Club for Growth Scores for Utah Senators (2005-2010)

Subject to important caveats about the selectivity of interest groups and the artificial extremism of vote scores (see Jim Snyder’s classic piece here), it’s worth noting two aspects of Senator Hatch’s and Bennett’s vote scores.  First, Hatch’s apparent conservative turn  started before Senator Bennett’s party refused to re-nominate him for his re-election campaign in 2010: Based on the Club for Growth measure, Hatch has been on a steady rightward march since his 53% showing in 2007.  Second, both Hatch’s and Bennett’s more favorable Club for Growth ratings in recent years are likely in part a function of the arrival of unified, Democratic control in 2009.  If you burrow into the Club for Growth’s spreadsheets that detail the votes and the Club’s scoring system, the selected votes run the gamut from health care to Dodd-Frank, tax cuts, EPA regulatory authority, and so forth.  Votes on these issues of course represented the front-line of GOP resistance to the Obama White House’s policy agenda.  Not surprisingly, Hatch found little ground on which to collaborate with the Democratic opposition and strong pressure from his colleagues not to cross the aisle.

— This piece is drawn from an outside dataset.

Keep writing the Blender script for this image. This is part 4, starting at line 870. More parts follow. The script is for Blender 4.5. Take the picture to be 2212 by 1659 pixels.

Interest group ratings– particularly those from groups with a vested (literally) interest in the outcome– are of course hardly a reliable metric for discerning a legislator’s ideological disposition.  If we turn to DW-NOMINATE scores that include nearly every non-unanimous vote cast in the Senate each year, Orrin Hatch’s ideological journey looks quite different– especially when mapped against the movement of the average Senate Republican over the same period.

Senator Hatch’s voting record revisited

Judging from his broader floor history, Hatch does indeed have a strong conservative record.   It’s just that he’s been left behind as the Senate Republican Conference has marched steadily to his right.